Animal Archetypes in Homer’s The Iliad

· Here, we use the word ‘archetype’ in the sense of a set of behaviours a person assumes, associated with a mythical character, animal, or even an abstract idea. Examples of archetypes include the hero, the trickster, the villain, the damsel in distress, etc.

· The word ‘berserk’ can be traced to the Old Norse ‘berserkr’, meaning ‘bear-shirt’. Warriors wore a bearskin and were believed to acquire the brutal strength and courage of the bear. In this case, the bear provides an archetype that the warriors hoped to receive through contact (sympathetic association, to use James Frazer’s terminology) with its skin.

· Homer’s poem ‘The Iliad’ contains some illustrative examples of animal archetypes being assumed by certain characters, spawning metaphors that run through the rest of the story.

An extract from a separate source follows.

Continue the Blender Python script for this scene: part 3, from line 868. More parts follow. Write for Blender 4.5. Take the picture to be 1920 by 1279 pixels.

· For example, King Agamemnon, at the start of Book X “[flings] the skin of a huge tawny lion over his shoulders — a skin that [reaches] his feet — and [takes] his spear in his hand.” Thereafter, in Book XI, we see instances where Agamemnon’s fury on the battlefield is described as being like that of a lion:

— “Meanwhile, the Trojans kept on flying over the middle of the plain like a herd of cows maddened with fright when a lion has attacked them in the dead of night — he springs on one of them, seizes her neck in the grip of his strong teeth and then laps up her blood and gorges himself upon her entrails — even so did King Agamemnon son of Atreus pursue the foe, ever slaughtering the hindmost as they fled pell-mell before him.”

— “King Agamemnon caught it [the spear] from his hand and drew it towards him with the fury of a lion…”

— We later see Agamemnon fleeing from Hector, one of the Trojans, thus: “… and as a huntsman hounds his dogs against a lion or wild boar, even so did Hector, peer of Mars, hound the proud Trojans against the Achaeans.” We recall that in the previous book, it’s Ulysses who dons a helmet “thickly studded with boar’s teeth” — hence, the mention of the boar is accounted for.

· One more example: Dolon of the Trojans agrees to infiltrate the Danaan camp and spy on them. He wears the skin of a grey wolf and a cap of ferret skin: he is described as a good runner (as is a wolf) and his mission is to spy on the enemy — ferret out information, in other words. The choice of animal metaphors is consistent with the archetypes represented by the costumes worn by the warriors.

· There is (at least) one instance of an inconsistency, though: when Ulysses and Diomed (also wearing a lion-skin) discover Dolon and give chase, a different animal metaphor is adopted: “The others (Ulysses and Diomed) gave chase at once, and as a couple of well-trained hounds press forward after a doe or hare that runs screaming in front of them, even so did the son of Tydeus and Ulysses pursue Dolon and cut him off from his own people.” We see here that the exposure of the spy, Dolon, indicates an obvious failure of his mission, a rupture reflected in the abrupt switch of metaphor.

· The symbolic importance of the shirt in determining one’s archetype is seen even in the Qur’an, in the story of Joseph, where his shirt indicates to his grief-stricken father the fact that he is still alive. Joseph’s shirt, incidentally, is mentioned several times serving crucial and symbolic roles.

Further, in many cultures, a man is required to strip his torso bare when approaching God in the temple and during religious rituals. We sense that the believer is to come to God utterly devoid of any sheltering archetype.